I code in vb and c#, with that being said i do prefer vb. what i would like to see is the end of the compatability layer, the end of optional options like strict and forcing people to follow standards. one guy i work for told me he didnt like .net because there was no on error resume next, i cringed, he was more concerned about his app staying up than corrupting data. then he found out he could still do it and was happy, to this day he still creates new programs in vb6. the company is doomed

Thu, Jun 16, 2011 Marshall San Francisco Bay Area

I believe Microsoft should continue to support both Visual Basic and C# and allow developers (old and new) a choice of languages that works best for them. Visual Basic and C# should continue to co-exists.

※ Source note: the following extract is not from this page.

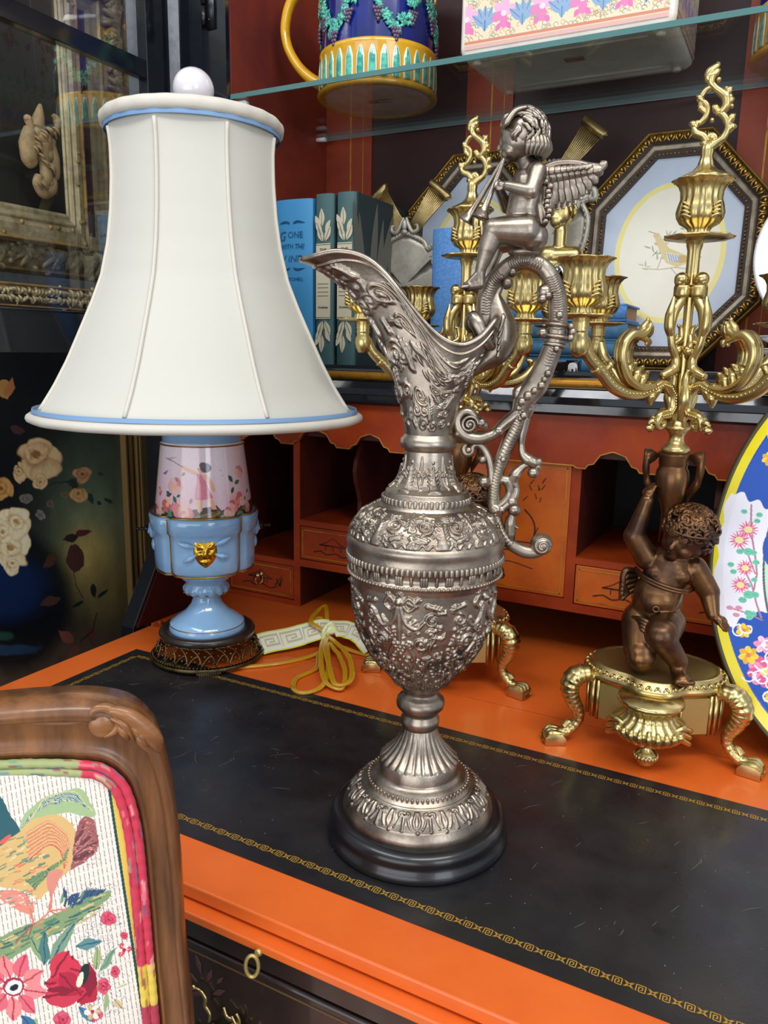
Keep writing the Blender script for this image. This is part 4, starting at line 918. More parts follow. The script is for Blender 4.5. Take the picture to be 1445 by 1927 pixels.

Thu, Apr 28, 2011 Gideon USA

I think Microsoft should just stop Visual Basic, and focus on the language with the curly braces: C#

Mon, Apr 18, 2011 Joe Kunk Okemos MI USA

Visual Basic is a fully supported language in .Net and I am not aware of any plans to change that. It is unfortunate that the Visual Basic templates were not available when WebMatrix was released, but I do not interpret that as a lack of commitment to the Visual Basic language on the .Net platform.

Wed, Apr 6, 2011 Rick

Are you kidding me? this is worse than shareware. Why must vb'ers rebuild the project structure just to use a superior language. After all that MVC seems easier. Why does Microsoft keep doing this to VB? First XNA, then robotics studio, now web matrix. There was a time when VB was supported at Microsoft. Not any more.

Thu, Mar 31, 2011 Stu

Thanks for the instructions, but it does make me feel like a second class citizen on the MS stack.